Data segment →
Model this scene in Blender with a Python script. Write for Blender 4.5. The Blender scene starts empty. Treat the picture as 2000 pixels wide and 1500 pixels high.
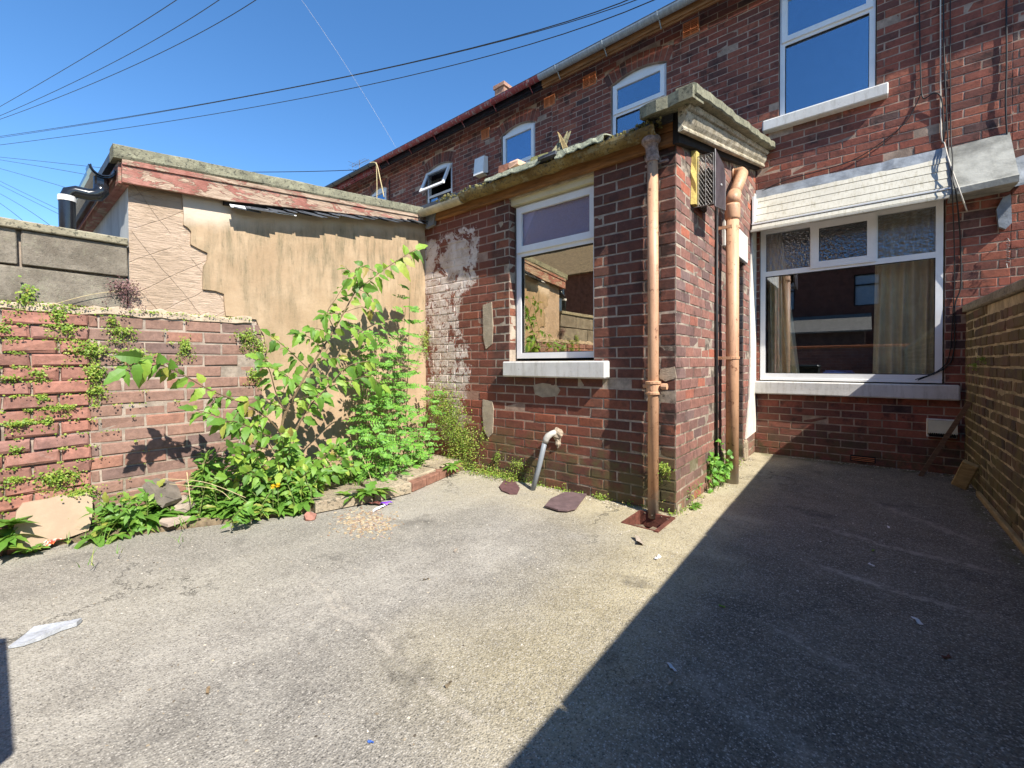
import bpy, math, random
from mathutils import Vector, Matrix
from mathutils.geometry import tessellate_polygon
R = random.Random(7)
S = bpy.context.scene
COL = S.collection
# ---------------------------------------------------------------- camera
F = 843.8; YAW = math.radians(39.4945); PIT = math.radians(-.7259); ROL = math.radians(-.2405); CY = 719.8; H = 1.15
_rt = Vector((math.cos(YAW), math.sin(YAW), 0)); _fw = Vector((-math.sin(YAW), math.cos(YAW), 0)); _up = Vector((0, 0, 1))
FW = _fw*math.cos(PIT)+_up*math.sin(PIT); UP0 = _up*math.cos(PIT)-_fw*math.sin(PIT)
RT = _rt*math.cos(ROL)+UP0*math.sin(ROL); UP = UP0*math.cos(ROL)-_rt*math.sin(ROL)
CAM = Vector((0, 0, H))
cd = bpy.data.cameras.new('camera'); cam = bpy.data.objects.new('camera', cd); COL.objects.link(cam)
m = Matrix.Identity(4)
for i, v in enumerate((RT, UP, -FW)):
    for j in range(3): m[j][i] = v[j]
m.translation = CAM; cam.matrix_world = m
cd.sensor_width = 36; cd.lens = F/2000*36; cd.shift_y = -(750-CY)/2000; cd.clip_start = .02; cd.clip_end = 500
S.camera = cam
def ray(u, v): return FW+RT*((u-1000)/F)-UP*((v-CY)/F)
def W(u, v, ax, val):                       # the point of the plane (axis = val) seen at a pixel of the photograph
    d = ray(u, v); return CAM+d*((val-CAM[ax])/d[ax])
# ---------------------------------------------------------------- light
w = bpy.data.worlds.new('World'); S.world = w; w.use_nodes = True
bg = w.node_tree.nodes['Background']; sky = w.node_tree.nodes.new('ShaderNodeTexSky'); sky.sky_type = 'NISHITA'
SUNV = Vector((3.65, -1.0, 3.78)).normalized()
sky.sun_disc = False; sky.sun_elevation = math.asin(SUNV.z); sky.sun_rotation = math.atan2(SUNV.x, SUNV.y)
sky.air_density = 1.0; sky.dust_density = .05; sky.ozone_density = 4.5; sky.altitude = 100
hs = w.node_tree.nodes.new('ShaderNodeHueSaturation'); hs.inputs['Saturation'].default_value = 1.17
w.node_tree.links.new(sky.outputs[0], hs.inputs['Color']); w.node_tree.links.new(hs.outputs[0], bg.inputs[0]); bg.inputs[1].default_value = .125
sl = bpy.data.lights.new('sun', 'SUN'); sun = bpy.data.objects.new('sun', sl); COL.objects.link(sun)
sl.energy = 4.9; sl.angle = math.radians(.5); sl.color = (1, .95, .86); sun.location = (6, -3, 9)
sun.rotation_euler = SUNV.to_track_quat('Z', 'Y').to_euler()
S.view_settings.view_transform = 'Standard'; S.view_settings.look = 'None'; S.view_settings.exposure = .95; S.view_settings.gamma = 1

# ---------------------------------------------------------------- materials
class T:
    def __init__(s, name, rough=.85, metal=0., spec=.3):
        s.m = bpy.data.materials.new(name); s.m.use_nodes = True; s.nt = s.m.node_tree
        s.b = s.nt.nodes['Principled BSDF']; s.i(s.b.inputs['Roughness'], rough); s.i(s.b.inputs['Metallic'], metal)
        s.i(s.b.inputs['Specular IOR Level'], spec); s._p = None
    def i(s, sock, v):
        if isinstance(v, bpy.types.NodeSocket): s.nt.links.new(v, sock)
        elif isinstance(v, (tuple, list)):
            sock.default_value = tuple(v)+(1,) if len(v) == 3 and len(sock.default_value) == 4 else v
        else: sock.default_value = v
    def n(s, t, **k):
        nd = s.nt.nodes.new('ShaderNode'+t)
        for a, b in k.items():
            if a[0] == '_': s.i(nd.inputs[int(a[1:])], b)
            else: setattr(nd, a, b)
        return nd
    def pos(s):
        if not s._p: s._p = s.n('NewGeometry')
        return s._p.outputs['Position']
    def rnd(s): s.pos(); return s._p.outputs['Random Per Island']
    def nrm(s): s.pos(); return s._p.outputs['Normal']
    def sc(s, v, x, y, z): return s.n('Mapping', _0=v, _3=(x, y, z)).outputs[0]
    def xyz(s, v=None): q = s.n('SeparateXYZ', _0=v or s.pos()); return q.outputs[0], q.outputs[1], q.outputs[2]
    def noise(s, scale, detail=5, rough=.6, vec=None, dist=0.):
        q = s.n('TexNoise'); s.i(q.inputs['Vector'], vec or s.pos()); q.inputs['Scale'].default_value = scale
        q.inputs['Detail'].default_value = detail; q.inputs['Roughness'].default_value = rough; q.inputs['Distortion'].default_value = dist
        return q.outputs[0]
    def vor(s, scale, feature='F1', vec=None, out=0):
        q = s.n('TexVoronoi', feature=feature); s.i(q.inputs['Vector'], vec or s.pos()); q.inputs['Scale'].default_value = scale
        return q.outputs[out]
    def ramp(s, f, stops, interp='LINEAR'):
        q = s.n('ValToRGB', _0=f); e = q.color_ramp.elements; q.color_ramp.interpolation = interp
        while len(e) < len(stops): e.new(.5)
        for k, (p, c) in enumerate(stops):
            e[k].position = p; e[k].color = (c, c, c, 1) if isinstance(c, (int, float)) else tuple(c)+(1,)
        return q.outputs[0]
    def math(s, op, a, b=0., clamp=False):
        q = s.n('Math', operation=op, use_clamp=clamp); s.i(q.inputs[0], a); s.i(q.inputs[1], b); return q.outputs[0]
    def mul(s, *a):
        r = a[0]
        for b in a[1:]: r = s.math('MULTIPLY', r, b)
        return r
    def add(s, a, b): return s.math('ADD', a, b)
    def sub(s, a, b): return s.math('SUBTRACT', a, b)
    def mx(s, a, b): return s.math('MAXIMUM', a, b)
    def sm(s, v, a, b):
        q = s.n('MapRange', interpolation_type='SMOOTHSTEP', _0=v)
        q.inputs[1].default_value = min(a, b); q.inputs[2].default_value = max(a, b)
        q.inputs[3].default_value = 0 if a < b else 1; q.inputs[4].default_value = 1 if a < b else 0
        return q.outputs[0]
    def mix(s, f, a, b, blend='MIX'):
        q = s.n('Mix', data_type='RGBA', blend_type=blend); s.i(q.inputs[0], f); s.i(q.inputs[6], a); s.i(q.inputs[7], b); return q.outputs[2]
    def col(s, c): s.i(s.b.inputs['Base Color'], c); return s
    def bump(s, h, st=.5, d=.01, norm=None):
        q = s.n('Bump', _0=st, _1=d); s.i(q.inputs['Height'], h)
        if norm: s.i(q.inputs['Normal'], norm)
        s.i(s.b.inputs['Normal'], q.outputs[0]); return q.outputs[0]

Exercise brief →
Exclude every picture and copy the remaining data exactly.

Complete response →
Model this scene in Blender with a Python script. Write for Blender 4.5. The Blender scene starts empty. Treat the picture as 2000 pixels wide and 1500 pixels high.
import bpy, math, random
from mathutils import Vector, Matrix
from mathutils.geometry import tessellate_polygon
R = random.Random(7)
S = bpy.context.scene
COL = S.collection
# ---------------------------------------------------------------- camera
F = 843.8; YAW = math.radians(39.4945); PIT = math.radians(-.7259); ROL = math.radians(-.2405); CY = 719.8; H = 1.15
_rt = Vector((math.cos(YAW), math.sin(YAW), 0)); _fw = Vector((-math.sin(YAW), math.cos(YAW), 0)); _up = Vector((0, 0, 1))
FW = _fw*math.cos(PIT)+_up*math.sin(PIT); UP0 = _up*math.cos(PIT)-_fw*math.sin(PIT)
RT = _rt*math.cos(ROL)+UP0*math.sin(ROL); UP = UP0*math.cos(ROL)-_rt*math.sin(ROL)
CAM = Vector((0, 0, H))
cd = bpy.data.cameras.new('camera'); cam = bpy.data.objects.new('camera', cd); COL.objects.link(cam)
m = Matrix.Identity(4)
for i, v in enumerate((RT, UP, -FW)):
    for j in range(3): m[j][i] = v[j]
m.translation = CAM; cam.matrix_world = m
cd.sensor_width = 36; cd.lens = F/2000*36; cd.shift_y = -(750-CY)/2000; cd.clip_start = .02; cd.clip_end = 500
S.camera = cam
def ray(u, v): return FW+RT*((u-1000)/F)-UP*((v-CY)/F)
def W(u, v, ax, val):                       # the point of the plane (axis = val) seen at a pixel of the photograph
    d = ray(u, v); return CAM+d*((val-CAM[ax])/d[ax])
# ---------------------------------------------------------------- light
w = bpy.data.worlds.new('World'); S.world = w; w.use_nodes = True
bg = w.node_tree.nodes['Background']; sky = w.node_tree.nodes.new('ShaderNodeTexSky'); sky.sky_type = 'NISHITA'
SUNV = Vector((3.65, -1.0, 3.78)).normalized()
sky.sun_disc = False; sky.sun_elevation = math.asin(SUNV.z); sky.sun_rotation = math.atan2(SUNV.x, SUNV.y)
sky.air_density = 1.0; sky.dust_density = .05; sky.ozone_density = 4.5; sky.altitude = 100
hs = w.node_tree.nodes.new('ShaderNodeHueSaturation'); hs.inputs['Saturation'].default_value = 1.17
w.node_tree.links.new(sky.outputs[0], hs.inputs['Color']); w.node_tree.links.new(hs.outputs[0], bg.inputs[0]); bg.inputs[1].default_value = .125
sl = bpy.data.lights.new('sun', 'SUN'); sun = bpy.data.objects.new('sun', sl); COL.objects.link(sun)
sl.energy = 4.9; sl.angle = math.radians(.5); sl.color = (1, .95, .86); sun.location = (6, -3, 9)
sun.rotation_euler = SUNV.to_track_quat('Z', 'Y').to_euler()
S.view_settings.view_transform = 'Standard'; S.view_settings.look = 'None'; S.view_settings.exposure = .95; S.view_settings.gamma = 1

# ---------------------------------------------------------------- materials
class T:
    def __init__(s, name, rough=.85, metal=0., spec=.3):
        s.m = bpy.data.materials.new(name); s.m.use_nodes = True; s.nt = s.m.node_tree
        s.b = s.nt.nodes['Principled BSDF']; s.i(s.b.inputs['Roughness'], rough); s.i(s.b.inputs['Metallic'], metal)
        s.i(s.b.inputs['Specular IOR Level'], spec); s._p = None
    def i(s, sock, v):
        if isinstance(v, bpy.types.NodeSocket): s.nt.links.new(v, sock)
        elif isinstance(v, (tuple, list)):
            sock.default_value = tuple(v)+(1,) if len(v) == 3 and len(sock.default_value) == 4 else v
        else: sock.default_value = v
    def n(s, t, **k):
        nd = s.nt.nodes.new('ShaderNode'+t)
        for a, b in k.items():
            if a[0] == '_': s.i(nd.inputs[int(a[1:])], b)
            else: setattr(nd, a, b)
        return nd
    def pos(s):
        if not s._p: s._p = s.n('NewGeometry')
        return s._p.outputs['Position']
    def rnd(s): s.pos(); return s._p.outputs['Random Per Island']
    def nrm(s): s.pos(); return s._p.outputs['Normal']
    def sc(s, v, x, y, z): return s.n('Mapping', _0=v, _3=(x, y, z)).outputs[0]
    def xyz(s, v=None): q = s.n('SeparateXYZ', _0=v or s.pos()); return q.outputs[0], q.outputs[1], q.outputs[2]
    def noise(s, scale, detail=5, rough=.6, vec=None, dist=0.):
        q = s.n('TexNoise'); s.i(q.inputs['Vector'], vec or s.pos()); q.inputs['Scale'].default_value = scale
        q.inputs['Detail'].default_value = detail; q.inputs['Roughness'].default_value = rough; q.inputs['Distortion'].default_value = dist
        return q.outputs[0]
    def vor(s, scale, feature='F1', vec=None, out=0):
        q = s.n('TexVoronoi', feature=feature); s.i(q.inputs['Vector'], vec or s.pos()); q.inputs['Scale'].default_value = scale
        return q.outputs[out]
    def ramp(s, f, stops, interp='LINEAR'):
        q = s.n('ValToRGB', _0=f); e = q.color_ramp.elements; q.color_ramp.interpolation = interp
        while len(e) < len(stops): e.new(.5)
        for k, (p, c) in enumerate(stops):
            e[k].position = p; e[k].color = (c, c, c, 1) if isinstance(c, (int, float)) else tuple(c)+(1,)
        return q.outputs[0]
    def math(s, op, a, b=0., clamp=False):
        q = s.n('Math', operation=op, use_clamp=clamp); s.i(q.inputs[0], a); s.i(q.inputs[1], b); return q.outputs[0]
    def mul(s, *a):
        r = a[0]
        for b in a[1:]: r = s.math('MULTIPLY', r, b)
        return r
    def add(s, a, b): return s.math('ADD', a, b)
    def sub(s, a, b): return s.math('SUBTRACT', a, b)
    def mx(s, a, b): return s.math('MAXIMUM', a, b)
    def sm(s, v, a, b):
        q = s.n('MapRange', interpolation_type='SMOOTHSTEP', _0=v)
        q.inputs[1].default_value = min(a, b); q.inputs[2].default_value = max(a, b)
        q.inputs[3].default_value = 0 if a < b else 1; q.inputs[4].default_value = 1 if a < b else 0
        return q.outputs[0]
    def mix(s, f, a, b, blend='MIX'):
        q = s.n('Mix', data_type='RGBA', blend_type=blend); s.i(q.inputs[0], f); s.i(q.inputs[6], a); s.i(q.inputs[7], b); return q.outputs[2]
    def col(s, c): s.i(s.b.inputs['Base Color'], c); return s
    def bump(s, h, st=.5, d=.01, norm=None):
        q = s.n('Bump', _0=st, _1=d); s.i(q.inputs['Height'], h)
        if norm: s.i(q.inputs['Normal'], norm)
        s.i(s.b.inputs['Normal'], q.outputs[0]); return q.outputs[0]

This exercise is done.